Roomassaare – Another new marina on the island of Saaremaa, but we would suggest now going into the even newer marina at Kuressaare. Here you are within view of the beautiful old castle and an easy walk into the old town. Great food and friendly people… life is good!

 

Ventspils, Latvia – Perhaps this town was our biggest surprise of all. As usual, we entered a shabby port with lots of decaying buildings and rusting ships. However right away, we noticed that although the marina was not modern in any way, it was immaculate. On our walk into town, we were astonished. We saw the usual shabby buildings and unpainted wooden houses, however this was the cleanest, most well cared for town that we have ever been in…. including the United States. Absolutely no cigarette butts on the ground, the grass well trimmed with parks and flowers everywhere.

 

From here we visited the wonderful old city of Riga. The highlight of this journey was a visit to the Occupation Museum which documents the Russian and German occupations. By luck, we stumbled onto a professor from the University of Wisconsin on a field trip with his students. It turned out that this guy was actually a founder of the museum and that many of his relatives were hauled away from here by the Soviets and Nazis. Needless to say he gave us a gut wrenching account of history.

 

Liepaja – At this point, our trouble free trip ended. To start off the problems, we were weathered in for six days waiting out a gale. This coast is exposed to a long fetch up the Baltic from the southwest… the seas are short and steep. Several times we tried to make a run for it and turned back at the harbor entrance. Fuel is scarce along this coast and the out of date cruising guide erroneously indicated that jerry cans would be required from this point to Germany. Max, our young Russian dock master and friend offered to haul the fuel for us…. 50 gallons by van to our boat. Max tried to save us money and went for the best price on fuel… unfortunately the diesel was badly contaminated with water, dirt and some other substance which we suspect was paraffin.

 

Once we were finally able to leave, after six hours of motoring, the engine quit and we needed a tow into the harbor at Klaipeda, Lithuania. The fuel tanks needed to be pumped out, the fuel injectors sonically cleaned and the diesel fuel replaced… several days and about a $1000 lighter, we departed for our only over night run to Leba, Poland.
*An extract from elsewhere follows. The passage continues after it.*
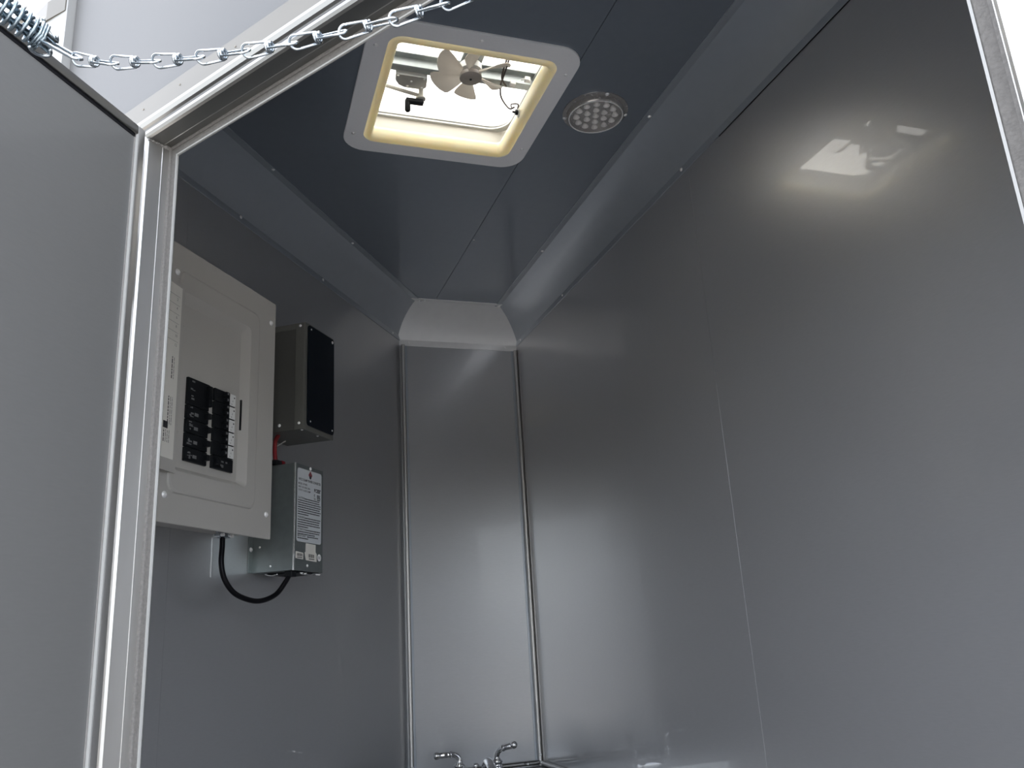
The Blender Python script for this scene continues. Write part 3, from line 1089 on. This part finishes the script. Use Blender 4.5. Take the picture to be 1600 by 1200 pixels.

This over nighter was necessary to bypass the Russian territory of Kalingrad where a visa is required to stop.

 

Leba, Poland – The marina here is new and fuel is available contrary to the cruising guide. A national sea shore adjoins the marina and we took the opportunity to walk for miles along the pristine fine white sand beach. From Ventspils to here is known as the amber coast due to the amber washed ashore. This prized stone is actually fossilized pine tree sap from millions of years ago.

 

Stralsund, Germany – Crossing from Poland to Germany… just a matter of a few miles is like a time warp. The West German government has pumped mega dollars into the former East German republic. The result is that all of East Germany that we saw is up to western standards.

 

This old city boasts a picturesque network of canals, half timbered houses and a more intact sense of history than any other German city on the Baltic coast. It enjoyed a rich trade in the days of the Hansetic League and the buildings reflect that wealth.

 

Polaris is now up on the hard undercover in Travemunde, Germany and poised to cruise up the Rhine River, down the Danube to the Black Sea and Istanbul in 2006.